Editors and publishers should shop at Boden (and not just because the clothes are lovely)

I’m fascinated by Boden, the clothing company, both from an editorial and a business perspective. Almost every time we get an email, catalogue or promotion from them, my wife (who like me works in publishing) and I have cause to comment on how perfectly pitched their editorial sensibilities are, and how well they anticipate the desires of and engage with customers.

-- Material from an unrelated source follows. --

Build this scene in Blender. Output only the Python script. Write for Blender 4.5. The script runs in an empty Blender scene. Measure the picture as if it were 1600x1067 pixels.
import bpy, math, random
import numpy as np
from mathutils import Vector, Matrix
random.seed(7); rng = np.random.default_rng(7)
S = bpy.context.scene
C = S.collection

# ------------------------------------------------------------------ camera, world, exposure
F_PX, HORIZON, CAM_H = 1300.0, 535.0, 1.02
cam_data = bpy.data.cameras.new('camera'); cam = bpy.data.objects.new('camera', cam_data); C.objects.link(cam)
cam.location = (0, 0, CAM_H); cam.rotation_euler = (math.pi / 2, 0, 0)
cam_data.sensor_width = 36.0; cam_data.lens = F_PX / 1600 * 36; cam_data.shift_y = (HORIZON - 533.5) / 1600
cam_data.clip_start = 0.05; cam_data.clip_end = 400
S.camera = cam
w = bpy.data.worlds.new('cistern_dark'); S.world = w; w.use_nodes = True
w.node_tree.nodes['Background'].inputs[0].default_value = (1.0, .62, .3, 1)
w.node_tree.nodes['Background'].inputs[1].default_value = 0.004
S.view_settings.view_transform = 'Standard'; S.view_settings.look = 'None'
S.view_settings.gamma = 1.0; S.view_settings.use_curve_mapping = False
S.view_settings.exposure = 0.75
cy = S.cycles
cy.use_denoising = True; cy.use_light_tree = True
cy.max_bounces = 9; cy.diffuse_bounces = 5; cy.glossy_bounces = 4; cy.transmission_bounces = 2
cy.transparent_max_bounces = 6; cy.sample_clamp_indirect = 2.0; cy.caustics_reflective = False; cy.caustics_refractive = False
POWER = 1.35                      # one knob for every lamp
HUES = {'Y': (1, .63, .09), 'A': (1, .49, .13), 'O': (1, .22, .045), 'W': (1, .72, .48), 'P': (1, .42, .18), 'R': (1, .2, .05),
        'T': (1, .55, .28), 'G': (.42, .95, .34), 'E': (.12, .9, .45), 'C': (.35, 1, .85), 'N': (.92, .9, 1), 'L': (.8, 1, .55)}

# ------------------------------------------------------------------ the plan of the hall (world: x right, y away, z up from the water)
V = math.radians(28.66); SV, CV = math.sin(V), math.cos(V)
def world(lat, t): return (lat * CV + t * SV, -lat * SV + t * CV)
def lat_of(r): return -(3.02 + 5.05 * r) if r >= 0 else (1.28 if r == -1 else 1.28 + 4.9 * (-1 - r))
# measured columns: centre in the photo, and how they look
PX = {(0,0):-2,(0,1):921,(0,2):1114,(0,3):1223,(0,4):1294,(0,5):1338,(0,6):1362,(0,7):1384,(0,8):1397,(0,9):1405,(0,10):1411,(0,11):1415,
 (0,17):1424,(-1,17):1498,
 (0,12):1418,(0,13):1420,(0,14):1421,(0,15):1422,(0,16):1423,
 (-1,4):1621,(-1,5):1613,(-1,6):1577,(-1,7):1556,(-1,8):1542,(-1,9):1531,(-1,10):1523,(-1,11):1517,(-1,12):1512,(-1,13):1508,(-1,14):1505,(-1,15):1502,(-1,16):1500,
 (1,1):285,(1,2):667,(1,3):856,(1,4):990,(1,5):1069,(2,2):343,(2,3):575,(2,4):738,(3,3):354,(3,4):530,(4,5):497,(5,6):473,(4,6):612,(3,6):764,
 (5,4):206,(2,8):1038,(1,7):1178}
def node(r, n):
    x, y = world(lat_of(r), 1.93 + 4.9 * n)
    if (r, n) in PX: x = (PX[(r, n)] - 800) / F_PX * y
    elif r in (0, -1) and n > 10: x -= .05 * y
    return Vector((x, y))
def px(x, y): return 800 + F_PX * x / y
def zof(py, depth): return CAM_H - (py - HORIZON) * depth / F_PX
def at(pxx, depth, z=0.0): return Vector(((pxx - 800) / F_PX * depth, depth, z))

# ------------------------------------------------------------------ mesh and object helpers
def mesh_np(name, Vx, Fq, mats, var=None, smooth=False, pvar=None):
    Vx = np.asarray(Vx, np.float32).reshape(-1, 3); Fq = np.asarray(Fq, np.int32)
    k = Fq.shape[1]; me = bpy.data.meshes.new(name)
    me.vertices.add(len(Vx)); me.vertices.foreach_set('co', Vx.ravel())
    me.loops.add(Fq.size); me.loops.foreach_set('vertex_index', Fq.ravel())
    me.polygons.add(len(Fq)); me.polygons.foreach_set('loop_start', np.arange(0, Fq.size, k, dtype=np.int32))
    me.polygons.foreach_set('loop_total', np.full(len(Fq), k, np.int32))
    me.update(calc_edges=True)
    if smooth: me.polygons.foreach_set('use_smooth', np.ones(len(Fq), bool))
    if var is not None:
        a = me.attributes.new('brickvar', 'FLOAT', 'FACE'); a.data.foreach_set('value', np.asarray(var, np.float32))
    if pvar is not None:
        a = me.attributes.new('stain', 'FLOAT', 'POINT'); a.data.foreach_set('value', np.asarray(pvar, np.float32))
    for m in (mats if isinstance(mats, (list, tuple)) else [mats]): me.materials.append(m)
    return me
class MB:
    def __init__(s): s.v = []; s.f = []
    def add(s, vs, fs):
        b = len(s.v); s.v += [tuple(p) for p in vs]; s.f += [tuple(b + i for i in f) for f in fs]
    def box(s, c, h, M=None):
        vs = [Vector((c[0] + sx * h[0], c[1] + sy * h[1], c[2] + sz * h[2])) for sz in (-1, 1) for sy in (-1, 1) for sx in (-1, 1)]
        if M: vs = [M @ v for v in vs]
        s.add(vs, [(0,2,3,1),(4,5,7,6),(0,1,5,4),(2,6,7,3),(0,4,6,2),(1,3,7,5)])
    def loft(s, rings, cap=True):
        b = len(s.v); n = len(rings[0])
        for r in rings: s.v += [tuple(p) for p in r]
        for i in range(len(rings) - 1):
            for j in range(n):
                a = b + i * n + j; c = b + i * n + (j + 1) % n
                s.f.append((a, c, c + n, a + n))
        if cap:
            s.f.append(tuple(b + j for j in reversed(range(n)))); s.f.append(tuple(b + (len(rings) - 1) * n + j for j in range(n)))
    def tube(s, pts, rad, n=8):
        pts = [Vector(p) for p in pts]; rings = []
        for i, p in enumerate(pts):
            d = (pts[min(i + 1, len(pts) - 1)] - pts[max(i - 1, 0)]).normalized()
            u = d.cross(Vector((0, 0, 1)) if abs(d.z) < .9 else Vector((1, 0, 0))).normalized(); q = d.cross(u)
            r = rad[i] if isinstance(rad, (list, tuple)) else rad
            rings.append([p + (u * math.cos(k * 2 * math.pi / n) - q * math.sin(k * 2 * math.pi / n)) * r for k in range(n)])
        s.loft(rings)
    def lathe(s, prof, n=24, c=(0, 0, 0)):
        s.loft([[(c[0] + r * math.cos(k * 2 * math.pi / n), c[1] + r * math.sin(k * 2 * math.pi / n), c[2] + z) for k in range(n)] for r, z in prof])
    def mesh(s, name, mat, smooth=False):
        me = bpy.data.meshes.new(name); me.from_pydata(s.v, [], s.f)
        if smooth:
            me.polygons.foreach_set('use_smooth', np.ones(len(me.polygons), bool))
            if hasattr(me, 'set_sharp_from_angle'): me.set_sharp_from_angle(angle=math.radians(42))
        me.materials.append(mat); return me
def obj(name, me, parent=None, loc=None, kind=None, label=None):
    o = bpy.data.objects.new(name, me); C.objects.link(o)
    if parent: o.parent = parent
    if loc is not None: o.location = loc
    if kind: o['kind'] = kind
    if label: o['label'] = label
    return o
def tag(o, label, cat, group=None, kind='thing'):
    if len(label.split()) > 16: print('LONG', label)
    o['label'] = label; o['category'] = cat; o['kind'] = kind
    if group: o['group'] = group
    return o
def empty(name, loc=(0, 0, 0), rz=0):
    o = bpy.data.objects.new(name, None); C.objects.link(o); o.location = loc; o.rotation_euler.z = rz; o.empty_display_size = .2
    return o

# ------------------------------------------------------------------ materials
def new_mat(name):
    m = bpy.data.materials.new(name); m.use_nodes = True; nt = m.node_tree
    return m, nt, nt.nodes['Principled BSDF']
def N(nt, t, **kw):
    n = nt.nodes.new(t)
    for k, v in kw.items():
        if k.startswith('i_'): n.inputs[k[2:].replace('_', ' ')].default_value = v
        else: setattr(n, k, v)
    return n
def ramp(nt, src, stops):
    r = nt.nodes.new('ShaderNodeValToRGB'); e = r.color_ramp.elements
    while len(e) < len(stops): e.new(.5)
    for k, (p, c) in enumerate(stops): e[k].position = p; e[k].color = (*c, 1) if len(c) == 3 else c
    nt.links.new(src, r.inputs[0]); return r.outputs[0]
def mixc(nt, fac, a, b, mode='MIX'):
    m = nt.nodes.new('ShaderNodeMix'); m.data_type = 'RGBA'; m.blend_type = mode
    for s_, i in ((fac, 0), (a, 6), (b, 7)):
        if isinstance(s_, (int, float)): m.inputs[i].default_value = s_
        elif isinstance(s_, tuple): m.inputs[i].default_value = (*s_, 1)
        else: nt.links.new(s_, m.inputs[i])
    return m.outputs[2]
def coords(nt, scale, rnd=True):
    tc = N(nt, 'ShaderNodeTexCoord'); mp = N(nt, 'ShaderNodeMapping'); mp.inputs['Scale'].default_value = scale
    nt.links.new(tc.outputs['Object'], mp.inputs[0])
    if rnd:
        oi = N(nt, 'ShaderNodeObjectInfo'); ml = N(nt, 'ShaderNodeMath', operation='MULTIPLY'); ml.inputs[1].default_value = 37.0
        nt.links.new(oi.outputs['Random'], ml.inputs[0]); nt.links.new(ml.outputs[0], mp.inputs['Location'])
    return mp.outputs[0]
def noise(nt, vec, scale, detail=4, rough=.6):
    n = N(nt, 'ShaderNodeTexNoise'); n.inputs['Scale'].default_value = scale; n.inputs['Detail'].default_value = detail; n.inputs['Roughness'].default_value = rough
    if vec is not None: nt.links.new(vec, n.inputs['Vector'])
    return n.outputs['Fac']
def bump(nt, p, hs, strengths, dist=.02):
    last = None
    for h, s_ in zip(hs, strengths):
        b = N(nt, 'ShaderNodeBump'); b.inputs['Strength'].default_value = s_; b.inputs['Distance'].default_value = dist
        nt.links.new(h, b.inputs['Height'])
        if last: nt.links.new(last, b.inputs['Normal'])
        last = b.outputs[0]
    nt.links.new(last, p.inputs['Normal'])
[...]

To take one tiny example, look at this catalogue for kids’ clothes that just dropped through our letterbox and prompted me to write this.

Boden catalogue

On the right there’s a bound-in sheet of stickers, with the line “Not all fish live in the water. These ones can go anywhere.” All well and cute, you might say – something that will appeal to a sense of whimsy in a grown-up as well as directly to children – but they’ve taken it one step further; bottom-left it says “These fish also live on the clothes in our catalogue. Can you find them all?”. Genius! That way, they encourage children to scour the catalogue, looking at every item of clothing, and so bringing to bear the full force of pester power on their parents.

Naturally, this will miss the target in many households. It might arrive at households that don’t have kids – the customer intelligence algorithms having been fooled by a one-off order of a child’s dress as a gift, for example – and even in those households that do, the kids might never get their hands on the catalogue, even assuming they wanted to. And I don’t know the cost of these stickers, nor how much difference they’d make to overall sales. Even tracking the ROI would be tricky. But my gut is that it would cost pennies yet generate pounds – and all without being obnoxious. Negligible effort and investment; potentially huge effect.

I’d urge senior-ish publishing folks to become Boden customers to see what it does and how; the lessons might not translate directly, but I’m filled with admiration for its smart engagements with customers and its clever use of techniques we thought we had a monopoly on. What a fascinating place to work.